Site of McElligotts Castle, Arabela, Co. Kerry
In the quiet townland of Arabela in County Kerry, about three miles east of Tralee, lie the faint remains of what was once McElligott's Castle.
Site of McElligotts Castle, Arabela, Co. Kerry
This area, known during the medieval period as Ballymacelligott East and West, takes its name from the MacElligots, a prominent family who once held considerable power in these parts. According to a manuscript preserved in Trinity College Dublin, the MacElligots were descendants of the MacClowds from the Isle of Skye in Scotland, who arrived in Ireland with Galfridus de Marisco, Justice of Ireland, and accumulated substantial landholdings throughout the region.
The castle appears on the seventeenth century Down Survey map of Trughanacmy barony, where it’s depicted as a tower house alongside a church, both testament to the family’s wealth and influence. By 1841, when John O’Donovan surveyed the area for the Ordnance Survey, the castle had already fallen into ruin; he recorded finding only traces of foundations and a portion of one wall at the southeast corner, measuring thirty feet long and about twelve feet high. The site was marked on the 1841 OS six inch map with a dotted outline, indicating where the rectangular structure once stood.

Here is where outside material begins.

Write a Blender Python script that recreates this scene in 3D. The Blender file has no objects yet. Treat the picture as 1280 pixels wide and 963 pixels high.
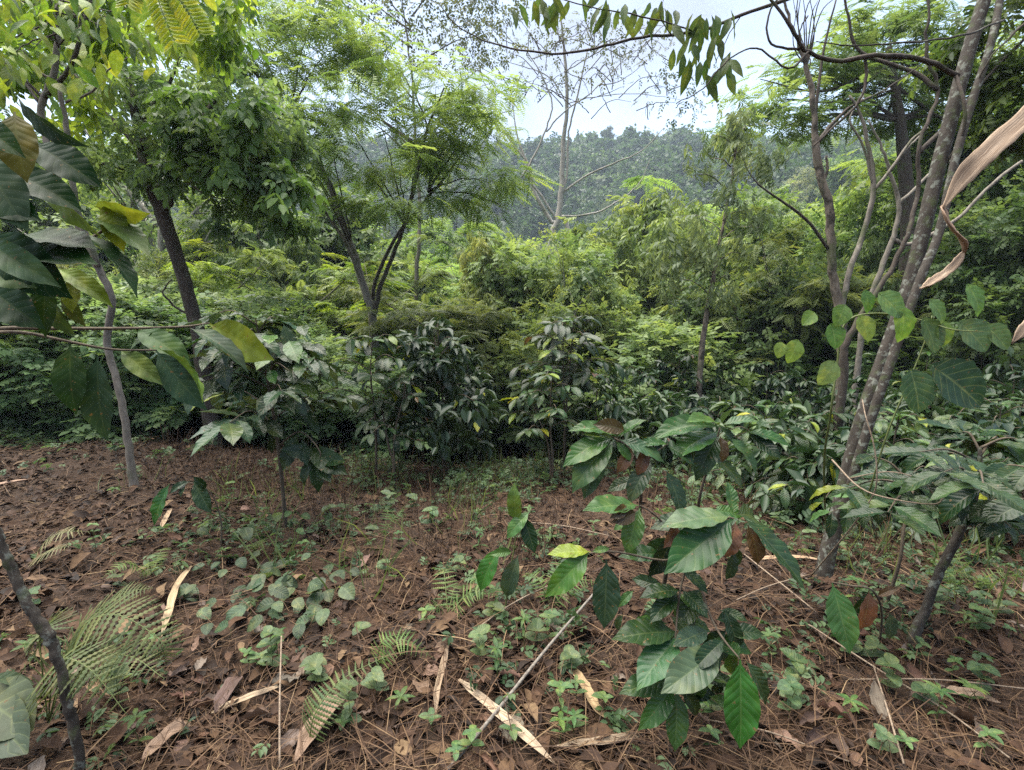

Today, visitors to the site will find extensive earthworks stretching approximately 65 metres north to south, with some stone visible amongst the grassy mounds that hint at the castle’s former foundations. While the physical structure has largely disappeared, these subtle traces in the landscape, still faintly visible on modern satellite imagery, mark the spot where the MacElligots once ruled their domain. The castle’s story forms part of the complex tapestry of Anglo Norman and Gaelic settlement in medieval Kerry, where Scottish families could establish themselves as Irish lords, leaving their mark on both the landscape and local placenames for centuries to come.